Violence is never okay, the can of worms that has been opened by what Canadians are learning about the legal profession leads to different kinds of questions, like whether lawyers who get targeted are involved with organized criminal activity. These kinds of questions would have once been lumped in with other conspiracy theories, but the information coming out about the activities some lawyers are engaging in stretches beyond what any conspiracy theory could have imagined. If they are involved in helping further organized criminal activity, then they too belong in jail. How Canadians view the legal profession will never be the same again.
Limitations for Cabinet Privilege but not Solicitor-Client Privilege
Although there may be challenges to subjecting lawyers to a reporting regime from a constitutional perspective, given the importance of solicitor-client privilege that was noted in the Cullen Commission report, it remains to be seen whether every action a lawyer partakes in—such as a lawyer helping to facilitate organized criminal activity by creating companies, wiring money, transferring real estate and depositing money in trusts—with a client is deemed solicitor-client privilege. But courts have previously refused to acknowledge that there should be limitations to solicitor-client privilege.
Parliamentary cabinet privilege was once considered to provide blanket immunity for the discussion that occurred between the Prime Minister and their Cabinet.

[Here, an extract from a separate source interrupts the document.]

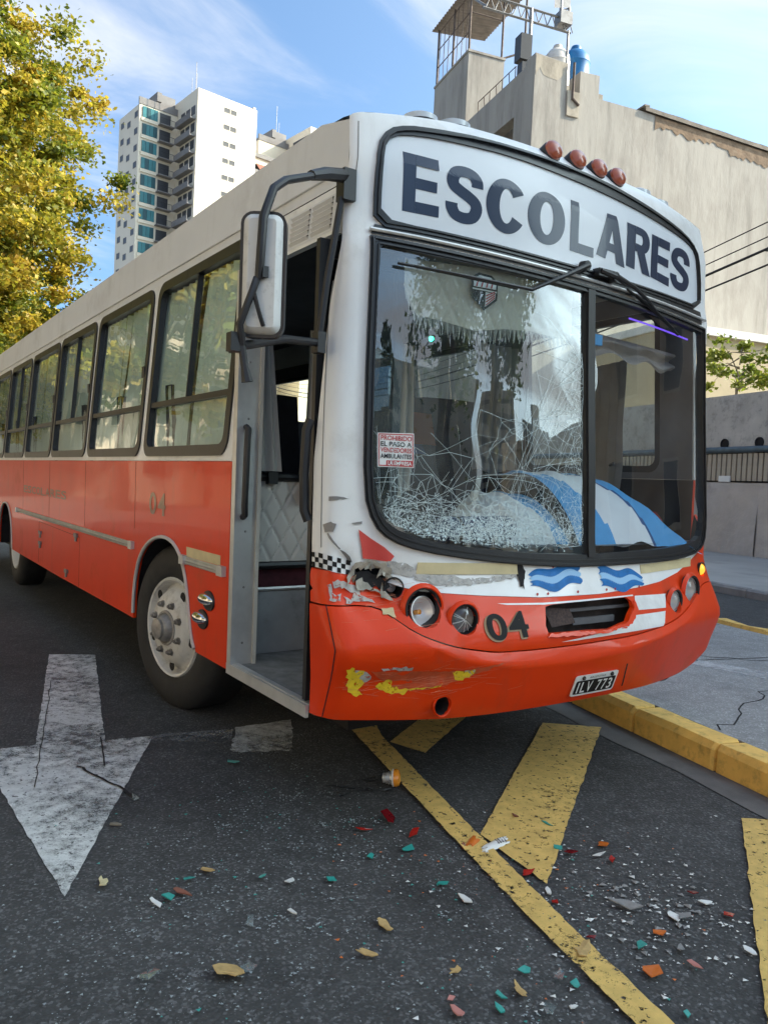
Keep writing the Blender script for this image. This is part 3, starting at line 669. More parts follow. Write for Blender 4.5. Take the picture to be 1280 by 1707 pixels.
def tower(label, az, d, detail=True, top=64.0):
    x0, y0 = at_az(az, d)
    TF = frame(math.radians(6), 0, (x0, y0, 0))
    T = thing('apartment_tower', label, 'building', (0, 0, 0), TF, 'white apartment towers')
    h = top; fl = 2.74
    w = 10.9
    mb = MB().box((0, 0, -.1), (w, 16, h)); mb.build('sunlit_slab', TWH, T)
    mb = MB().box((-6.6, 7.4, -.1), (-.003, 16, h - 2.3)); mb.build('rear_wing', TWH, T)
    mb = MB().box((-6.7, 7.3, h - 2.297), (-.003, 7.6, h - 1.2)); mb.build('wing_parapet', TGR, T)
    mb = MB().box((-2.6, 8.5, h - 2.2), (-.003, 15, h + .9)); mb.box((-3.4, 8.0, h - .6), (-2.603, 15, h + .9)); mb.build('machine_room', TGR, T)
    nfl = 12 if detail else 4
    for k in range(nfl):
        z = h - 1.9 - k * fl
        for q in (-.62, .62): window_part(T, 'window', (5.9 + q, 0, z), (1.05, .75), TGR, WINM, 'y-')
        if not detail: continue
        # narrow flank facing left: three staggered columns of small windows
        for (yy, dz) in ((8.6, .2), (11.6, -.6), (14.4, .1)):
            window_part(T, 'window', (-6.6, yy, z - 2.0 + dz), (1.3, 1.0), TGR, WINM, 'x-')
    if detail:
        for k in range(12):
            z = h - 3.6 - k * fl - 1.3
            # teal glazed bay: panes of two tones
            for i in range(4):
                mb = MB().box((-6.05 + i * .64, 7.22, z + .55), (-6.05 + i * .64 + .60, 7.38, z + 2.3)); mb.build('glazed_panel', TEALD if (i + k) % 3 == 1 else TEAL, T)
            mb = MB().box((-6.25, 7.2, z - .05), (-3.45, 7.397, z + .5)); mb.build('spandrel', TWH, T)
            # balconies on the recessed front and on the flank of the slab
            bl = MB().box((-3.4, 6.3, z), (-.9, 7.397, z + .18)); o = bl.build('balcony', TGR, T)
            rl = MB()
            for j in range(11): rl.box((-3.38 + j * .24, 6.3, z + .18), (-3.35 + j * .24, 6.33, z + 1.05))
            rl.box((-3.4, 6.29, z + 1.05), (-.9, 6.34, z + 1.1)); rl.build('railing', BLACK, o)
            mb = MB().box((-3.1, 7.36, z + .2), (-1.2, 7.397, z + 2.25)); mb.build('balcony_door', TDK, T)
            bl = MB().box((-.95, .5, z), (-.003, 6.2, z + .2)); bl.box((-.95, .5, z + .2), (-.87, 6.2, z + .95)); bl.build('balcony', TGR, T)
            for j in range(3):
                mb = MB().box((-.05, .8 + j * 1.85, z + 1.0), (-.004, 2.2 + j * 1.85, z + 2.4)); mb.build('balcony_door', TDK if (j + k) % 3 else WINM, T)
        mb = MB()
        mb.tube([(1.0, 3, h), (1.0, 3, h + 5.5)], .05, 5); mb.tube([(1.6, 4, h), (1.6, 4, h + 4.2)], .04, 5); mb.tube([(.8, 4, h), (.8, 4, h + 3.2)], .04, 5)
        mb.build('antenna', STEEL, T)
        mb = MB().box((w - .6, .3, h), (w - .1, .9, h + .5)); mb.build('vent_cap', STEEL, T)
        # low stepped wing on the right of the slab
        mb = MB().box((w + .003, 7, -.1), (w + 9, 18, h - 4.6)); mb.build('stepped_wing', TWH, T)
        mb = MB().box((w + .003, 6.6, h - 4.597), (w + 9.2, 7.2, h - 3.9)); mb.build('wing_coping', TGR, T)
        for k in range(4):
            z = h - 8.1 - k * fl
            bl = MB().box((w + .05, 5.9, z), (w + 8.6, 6.997, z + .2)); bl.box((w + .05, 5.9, z + .2), (w + 8.6, 5.98, z + 1.0)); bl.build('balcony', TGR, T)
            mb = MB().box((w + .6, 6.95, z + .25), (w + 8, 6.997, z + 2.3)); mb.build('balcony_door', TDK, T)
        mb = MB().add([(w + 4.2, 5.7, h - 7.0), (w + 8.4, 5.7, h - 7.0), (w + 8.4, 6.99, h - 5.6), (w + 4.2, 6.99, h - 5.6)], [(0, 1, 2, 3)]); mb.build('awning', AWN, T)
    else:
        mb = MB()
        mb.tube([(-2, 9, h), (-2, 9, h + 6)], .05, 5); mb.tube([(-1.4, 9, h), (-1.4, 9, h + 3)], .04, 5)
        mb.build('antenna', STEEL, T)
        for k in range(4):
            z = h - 3.6 - k * fl
            bl = MB().box((-.95, .5, z), (-.003, 6.2, z + .2)); bl.box((-.95, .5, z + .2), (-.87, 6.2, z + .95)); bl.build('balcony', TGR, T)
            mb = MB().box((-.05, .8, z + .3), (-.004, 5.8, z + 2.2)); mb.build('balcony_door', TDK, T)
    return T
tower('tall white apartment tower with teal glass bay and blank sunlit slab', 19.66, 133, True, 64.0)
tower('second white tower partly hidden behind the bus roof', 27.55, 150, False, 67.7)

# streets' other buildings: they stand outside the frame, shade the road and show in the glass
FAC1 = mat('tan facade', (.44, .34, .24), rough=.9, var=.1, vscale=.3)
FAC2 = mat('pale facade', (.58, .50, .38), rough=.9, var=.08, vscale=.3)
FAC3 = mat('brown facade', (.22, .15, .11), rough=.9, var=.12, vscale=.4)
def block(label, t0, t1, s0, s1, h, m, face, seed=1, fl=3.0):
    o = thing('street_building', label, 'building', ((t0 + t1) / 2, (s0 + s1) / 2, 0), group='buildings lining the street')
    MB().box((t0, s0, -.1), (t1, s1, h)).build('wall', m, o)
    MB().box((t0 - .25, s0 - .02, h + .003), (t1 + .25, s1 + .02, h + .5)).build('cornice', FAC2, o)
    x = t1 if face > 0 else t0
    proto = None
    ns = max(1, int((s1 - s0 - 1) / 3.0)); nf = int((h - 1) / fl)
    for i in range(ns):
        for k in range(nf):
            c = (x, s0 + (s1 - s0) * (i + .5) / ns, 1.9 + k * fl)
            if proto is None: proto = window_part(o, 'window', c, (1.5, 1.6), FAC2, WINM, 'x+' if face > 0 else 'x-'); c0 = c
            else:
                w = copy_tree(proto, o); w.location = proto.location + Vector((0, c[1] - c0[1], c[2] - c0[2]))
    return o
block('tan apartment block added out of frame to shade the road on the right', 14.6, 26, -6.6, 9, 15.5, FAC1, -1)  # unseen block, added with its height and length set to shade the road
block('low pale house on the right behind the photographer', 34, 46, -34, -9.05, 6.5, FAC2, -1)
block('pale block further back on the right out of frame', 15, 28, -52, -34, 9.5, FAC2, -1)
block('pale facade on the left side of the street facing the bus', -27, -15, -16, 4, 8.5, FAC2, 1)
block('tan facade on the left side of the street out of frame', -27, -15, 4.05, 22, 11.5, FAC1, 1)
block('pale corner house on the left further along the street', -27, -15, 22.05, 46, 8.0, FAC2, 1)
block('brown facade on the left behind the photographer', -27, -15, -40, -16.05, 12, FAC3, 1)
for i, (az, d, w, h, m) in enumerate(((140, 150, 16, 22, FAC2), (148, 170, 20, 30, FAC2), (156, 160, 12, 19, FAC1), (165, 190, 18, 26, FAC2), (173, 170, 16, 17, FAC1))):
    x, y = at_az(az, d); fr_ = frame(math.radians(-az), 0, (x, y, 0))
    nm = ['wide', 'tallest', 'narrow tan', 'far pale', 'squat tan'][i]
    o = thing('skyline_block', nm + ' block on the skyline behind the photographer', 'building', (0, 0, 0), fr_, 'skyline behind the photographer')
    MB().box((-w / 2, 0, -.1), (w / 2, 12, h)).build('wall', m, o)
    for k in range(int(h / 3) - 1): MB().box((-w / 2 + 1, -.06, 2 + k * 3), (w / 2 - 1, 0.01, 3.3 + k * 3)).build('window', WINM, o)
    MB().box((-w / 6, 3, h + .003), (w / 6, 8, h + 2.5)).build('roof_house', FAC2, o)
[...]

That is until the Justice Hogue of the Foreign Interference Commission ruled that cabinet privilege did not cover all interactions due to the overriding public interest in transparency, accountability, and effective governance. So the privilege of our elected officials has limits due to the public interest, but all interactions between solicitors and clients, even those helping to facilitate organized criminal activity such as money laundering, do not.